ECLI:IT:CASS:1997:1518PEN

Massima

Massima ufficiale
Ai fini dell'applicazione di una misura coercitiva i "gravi indizi di colpevolezza" vanno individuali in quegli elementi a carico, di natura logica o rappresentativa, che - contenendo "in nuce" tutti o soltanto alcuni degli elementi strutturali della corrispondente prova - non valgono di per sé a provare oltre ogni dubbio la responsabilità dello indagato, e tuttavia consentono per la loro consistenza di prevedere che, attraverso la futura acquisizione di ulteriori elementi, saranno idonei a dimostrare tale responsabilità, fondando nel frattempo una qualificata probabilità di colpevolezza. Anche la chiamata in correità, in questo contesto, può costituire indizio, quando sia scrupolosamente valutata l'attendibilità dell'accusatore sia sotto il profilo intrinseco che sotto quello estrinseco. Sotto il primo profilo occorre apprezzarne precisione, coerenza interna, ragionevolezza, sotto il secondo è necessario appurare se sussistano o meno elementi esterni che smentiscono l'accusa e se questa sia confortata da riscontri esterni.
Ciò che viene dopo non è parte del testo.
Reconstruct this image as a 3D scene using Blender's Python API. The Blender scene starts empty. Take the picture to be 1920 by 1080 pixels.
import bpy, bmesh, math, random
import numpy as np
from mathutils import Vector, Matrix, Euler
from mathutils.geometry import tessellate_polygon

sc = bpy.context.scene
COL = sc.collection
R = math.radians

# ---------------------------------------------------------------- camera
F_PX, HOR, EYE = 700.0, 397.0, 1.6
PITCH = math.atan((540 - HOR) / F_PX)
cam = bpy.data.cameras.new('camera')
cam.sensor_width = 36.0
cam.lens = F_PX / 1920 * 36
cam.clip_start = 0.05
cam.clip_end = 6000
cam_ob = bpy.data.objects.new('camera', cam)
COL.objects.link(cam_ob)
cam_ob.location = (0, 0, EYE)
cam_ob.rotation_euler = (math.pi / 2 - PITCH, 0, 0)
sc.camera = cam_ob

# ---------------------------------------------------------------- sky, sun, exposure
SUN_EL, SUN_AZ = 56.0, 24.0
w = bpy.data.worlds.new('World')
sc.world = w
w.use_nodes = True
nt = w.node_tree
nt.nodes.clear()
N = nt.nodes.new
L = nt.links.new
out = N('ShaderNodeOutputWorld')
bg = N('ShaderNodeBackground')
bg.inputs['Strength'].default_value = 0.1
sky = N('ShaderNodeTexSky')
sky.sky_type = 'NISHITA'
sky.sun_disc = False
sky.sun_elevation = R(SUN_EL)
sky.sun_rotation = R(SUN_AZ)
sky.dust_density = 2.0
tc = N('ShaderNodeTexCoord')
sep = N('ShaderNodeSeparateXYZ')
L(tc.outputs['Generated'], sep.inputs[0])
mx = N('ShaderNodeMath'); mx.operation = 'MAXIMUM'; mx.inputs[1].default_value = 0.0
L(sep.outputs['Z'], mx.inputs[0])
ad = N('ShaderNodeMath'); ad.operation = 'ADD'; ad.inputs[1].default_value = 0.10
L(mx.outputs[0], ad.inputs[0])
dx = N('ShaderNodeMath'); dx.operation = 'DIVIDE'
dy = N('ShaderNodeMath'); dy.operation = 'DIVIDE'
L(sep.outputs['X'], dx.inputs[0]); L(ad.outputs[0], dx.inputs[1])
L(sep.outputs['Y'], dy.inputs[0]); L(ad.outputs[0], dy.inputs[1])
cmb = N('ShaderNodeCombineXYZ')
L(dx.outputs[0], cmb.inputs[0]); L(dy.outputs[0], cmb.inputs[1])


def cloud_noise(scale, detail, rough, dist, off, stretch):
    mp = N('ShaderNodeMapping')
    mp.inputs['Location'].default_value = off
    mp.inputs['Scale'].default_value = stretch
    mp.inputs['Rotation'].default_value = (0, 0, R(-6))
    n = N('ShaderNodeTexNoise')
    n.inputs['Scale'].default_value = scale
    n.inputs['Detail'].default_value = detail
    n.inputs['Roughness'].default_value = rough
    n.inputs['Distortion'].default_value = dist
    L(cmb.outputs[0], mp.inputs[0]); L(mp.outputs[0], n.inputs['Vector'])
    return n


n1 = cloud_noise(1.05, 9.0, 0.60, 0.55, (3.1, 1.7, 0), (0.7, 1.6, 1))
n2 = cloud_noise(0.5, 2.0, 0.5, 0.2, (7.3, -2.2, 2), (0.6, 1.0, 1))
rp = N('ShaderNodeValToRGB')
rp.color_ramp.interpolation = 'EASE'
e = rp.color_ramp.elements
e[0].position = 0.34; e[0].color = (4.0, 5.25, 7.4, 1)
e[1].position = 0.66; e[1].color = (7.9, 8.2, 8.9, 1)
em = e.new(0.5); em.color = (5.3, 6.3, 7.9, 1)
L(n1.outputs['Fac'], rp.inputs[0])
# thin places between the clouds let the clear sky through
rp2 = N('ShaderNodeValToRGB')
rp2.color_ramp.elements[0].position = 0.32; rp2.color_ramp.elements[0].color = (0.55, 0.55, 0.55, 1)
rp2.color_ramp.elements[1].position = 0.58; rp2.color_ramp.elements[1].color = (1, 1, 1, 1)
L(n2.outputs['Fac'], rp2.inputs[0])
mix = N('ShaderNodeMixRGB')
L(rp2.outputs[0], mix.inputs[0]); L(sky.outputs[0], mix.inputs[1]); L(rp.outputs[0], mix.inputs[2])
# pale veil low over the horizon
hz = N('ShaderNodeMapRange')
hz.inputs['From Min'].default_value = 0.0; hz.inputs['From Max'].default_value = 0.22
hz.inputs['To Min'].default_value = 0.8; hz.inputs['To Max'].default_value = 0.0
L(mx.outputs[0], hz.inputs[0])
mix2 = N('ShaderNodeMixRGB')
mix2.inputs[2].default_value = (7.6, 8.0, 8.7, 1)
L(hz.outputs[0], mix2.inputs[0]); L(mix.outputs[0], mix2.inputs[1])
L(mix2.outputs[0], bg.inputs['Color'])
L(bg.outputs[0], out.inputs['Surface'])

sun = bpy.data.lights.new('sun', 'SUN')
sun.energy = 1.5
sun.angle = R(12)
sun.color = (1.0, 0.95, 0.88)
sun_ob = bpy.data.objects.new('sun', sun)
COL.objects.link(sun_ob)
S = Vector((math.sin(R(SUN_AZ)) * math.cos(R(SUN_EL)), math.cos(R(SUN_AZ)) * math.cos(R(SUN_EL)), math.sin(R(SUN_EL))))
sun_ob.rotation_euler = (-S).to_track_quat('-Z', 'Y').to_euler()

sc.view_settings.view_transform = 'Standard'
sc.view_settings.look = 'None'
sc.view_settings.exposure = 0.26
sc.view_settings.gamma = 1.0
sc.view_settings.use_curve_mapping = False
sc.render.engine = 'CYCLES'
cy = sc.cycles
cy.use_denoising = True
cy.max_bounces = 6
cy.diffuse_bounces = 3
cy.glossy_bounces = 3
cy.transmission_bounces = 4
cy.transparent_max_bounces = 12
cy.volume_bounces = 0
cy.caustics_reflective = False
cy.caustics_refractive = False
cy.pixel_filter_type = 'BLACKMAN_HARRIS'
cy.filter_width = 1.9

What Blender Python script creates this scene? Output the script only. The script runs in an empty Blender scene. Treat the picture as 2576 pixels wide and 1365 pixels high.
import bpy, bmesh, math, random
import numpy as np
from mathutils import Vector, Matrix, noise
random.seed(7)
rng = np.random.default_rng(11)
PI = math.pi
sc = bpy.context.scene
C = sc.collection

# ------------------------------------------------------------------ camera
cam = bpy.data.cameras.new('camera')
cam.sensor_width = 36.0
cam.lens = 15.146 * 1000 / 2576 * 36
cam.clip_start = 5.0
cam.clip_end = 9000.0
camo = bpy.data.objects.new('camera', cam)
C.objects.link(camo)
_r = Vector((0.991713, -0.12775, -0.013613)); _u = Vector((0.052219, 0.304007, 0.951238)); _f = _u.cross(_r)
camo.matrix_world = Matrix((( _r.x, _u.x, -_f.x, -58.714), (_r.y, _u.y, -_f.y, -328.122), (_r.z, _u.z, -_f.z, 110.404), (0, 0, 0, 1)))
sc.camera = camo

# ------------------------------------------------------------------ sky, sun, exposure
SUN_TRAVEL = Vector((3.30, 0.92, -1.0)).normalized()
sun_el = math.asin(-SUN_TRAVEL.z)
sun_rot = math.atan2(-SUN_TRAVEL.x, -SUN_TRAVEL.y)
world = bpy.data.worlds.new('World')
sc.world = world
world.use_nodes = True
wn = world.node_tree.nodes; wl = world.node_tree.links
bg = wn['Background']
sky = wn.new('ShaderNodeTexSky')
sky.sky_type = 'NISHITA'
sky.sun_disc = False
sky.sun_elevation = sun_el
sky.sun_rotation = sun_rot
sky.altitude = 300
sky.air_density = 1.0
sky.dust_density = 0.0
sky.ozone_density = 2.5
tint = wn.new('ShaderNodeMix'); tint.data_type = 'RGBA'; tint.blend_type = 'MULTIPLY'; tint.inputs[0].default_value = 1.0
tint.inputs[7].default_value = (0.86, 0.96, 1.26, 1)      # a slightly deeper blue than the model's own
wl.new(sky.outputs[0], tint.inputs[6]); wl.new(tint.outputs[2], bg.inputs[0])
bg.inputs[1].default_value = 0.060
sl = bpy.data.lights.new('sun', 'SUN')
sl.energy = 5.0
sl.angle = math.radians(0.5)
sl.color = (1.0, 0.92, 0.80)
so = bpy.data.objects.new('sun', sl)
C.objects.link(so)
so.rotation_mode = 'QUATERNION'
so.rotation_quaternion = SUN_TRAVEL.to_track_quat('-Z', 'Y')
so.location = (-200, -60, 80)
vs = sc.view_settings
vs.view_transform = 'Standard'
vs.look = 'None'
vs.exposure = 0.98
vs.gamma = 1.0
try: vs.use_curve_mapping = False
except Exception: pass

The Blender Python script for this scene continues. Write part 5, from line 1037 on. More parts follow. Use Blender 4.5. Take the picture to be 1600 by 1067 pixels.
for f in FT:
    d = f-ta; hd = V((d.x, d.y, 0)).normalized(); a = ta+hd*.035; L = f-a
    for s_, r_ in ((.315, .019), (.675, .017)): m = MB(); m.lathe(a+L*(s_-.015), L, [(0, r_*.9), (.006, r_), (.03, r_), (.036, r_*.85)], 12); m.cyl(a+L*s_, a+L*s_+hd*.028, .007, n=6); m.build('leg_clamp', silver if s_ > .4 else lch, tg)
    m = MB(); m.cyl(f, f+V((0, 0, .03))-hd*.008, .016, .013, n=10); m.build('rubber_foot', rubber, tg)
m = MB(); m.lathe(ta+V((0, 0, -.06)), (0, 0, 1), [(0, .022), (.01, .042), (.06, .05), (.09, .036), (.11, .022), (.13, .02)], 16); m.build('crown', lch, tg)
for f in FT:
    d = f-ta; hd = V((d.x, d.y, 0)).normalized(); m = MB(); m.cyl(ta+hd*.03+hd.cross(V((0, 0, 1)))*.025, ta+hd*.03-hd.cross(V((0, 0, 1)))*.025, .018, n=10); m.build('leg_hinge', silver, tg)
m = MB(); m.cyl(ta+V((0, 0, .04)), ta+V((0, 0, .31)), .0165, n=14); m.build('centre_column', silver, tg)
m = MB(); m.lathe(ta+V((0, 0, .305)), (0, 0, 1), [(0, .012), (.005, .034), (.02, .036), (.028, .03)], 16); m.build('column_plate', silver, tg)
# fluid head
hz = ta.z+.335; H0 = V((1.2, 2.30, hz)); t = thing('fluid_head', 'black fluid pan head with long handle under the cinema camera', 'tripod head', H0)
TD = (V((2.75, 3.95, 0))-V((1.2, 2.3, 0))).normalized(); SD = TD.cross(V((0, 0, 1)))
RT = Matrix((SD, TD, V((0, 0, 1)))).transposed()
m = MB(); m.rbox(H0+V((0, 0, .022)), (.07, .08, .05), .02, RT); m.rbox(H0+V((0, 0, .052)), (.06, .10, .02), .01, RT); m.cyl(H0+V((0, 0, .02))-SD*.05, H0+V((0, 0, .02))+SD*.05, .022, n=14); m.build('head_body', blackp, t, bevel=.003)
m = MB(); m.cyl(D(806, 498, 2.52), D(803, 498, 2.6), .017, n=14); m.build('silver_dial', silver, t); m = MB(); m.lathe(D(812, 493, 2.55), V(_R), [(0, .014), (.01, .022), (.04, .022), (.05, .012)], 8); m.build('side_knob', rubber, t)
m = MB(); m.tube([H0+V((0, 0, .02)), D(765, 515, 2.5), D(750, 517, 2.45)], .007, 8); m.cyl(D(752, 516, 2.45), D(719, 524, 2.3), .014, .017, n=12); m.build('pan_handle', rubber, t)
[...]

Questi ultimi, tuttavia, devono essere ricercati e valutati nella prospettiva della verifica del grado di affidabilità della chiamata e non ai fini specifici previsti dall'art. 192 comma 3 e 4 cod. proc. pen. , che non è applicabile alla fase delle indagini preliminari. Per fondare il ragionevole convincimento che il chiamante non abbia mentito è sufficiente che i riscontri siano idonei a confermare la credibilità della chiamata nel suo complesso, ad esempio con riferimento alle modalità del fatto, e non è necessario che attengano alla posizione soggettiva del chiamato.